The book opens with an abrasive encounter between Glass and an odd-looking young man, Dylan Riley (the Lemur), whom Glass is interviewing as a possible research assistant. The two seem so out of sympathy that the first mystery is why they would consider a working relationship. Riley resents Glass's renunciation of his journalistic calling ("You used to be the real thing... A lot of us believed in you") and the main theme is announced: disillusionment.

Glass's life is drifting "in the doldrums": caustic wife, off-hand mistress, repellent stepson, overbearing father-in-law, unnerving working environment. The last is on the 39th floor of a building owned by Big Bill, complete with a plate-glass wall that makes Glass feel "sick and dizzy".

Sick and dizzy is only the start of it. Glass is afraid, not only of heights and walls, but of the telephone and his father-in-law. Unusually, for an ex-foreign correspondent of high reputation, he can't tell the difference between MI5 and MI6. He thinks a lemur a kind of rodent; and when summoned to a police station can come up with no more apt a description than that "it looked just as it would have in the movies".

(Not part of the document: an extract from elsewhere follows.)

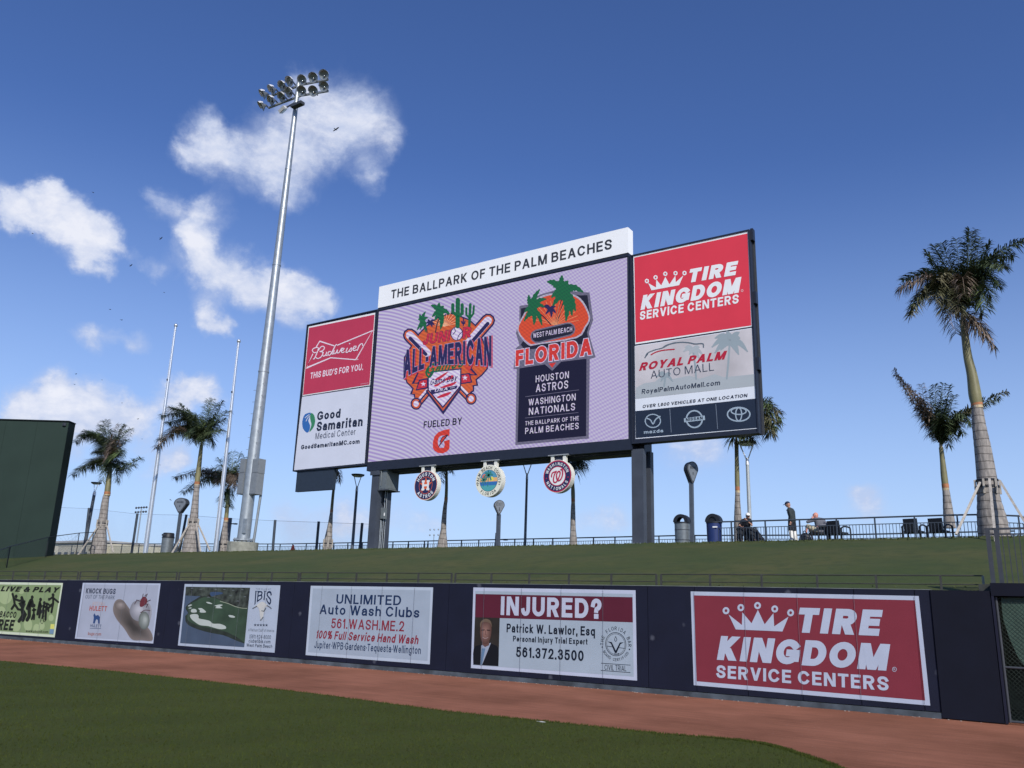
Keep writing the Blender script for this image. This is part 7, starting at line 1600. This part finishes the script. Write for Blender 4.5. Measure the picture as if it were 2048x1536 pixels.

An enigmatic New York cop comes into the picture. He is investigating the murder of Glass's research assistant, who, having tried a spot of blackmail, is promptly shot in the eye. What has the Lemur's research uncovered to warrant so precipitate a removal from the scene? The explanation is fairly predictable, while the author enjoys his jeu d'esprit, poking mild fun at the conventions of the genre. But what distinguishes The Lemur is its New York atmosphere – the "narrow strip of sky above Fifth Avenue", the "bluey-green tinge" of a spring day in Central Park.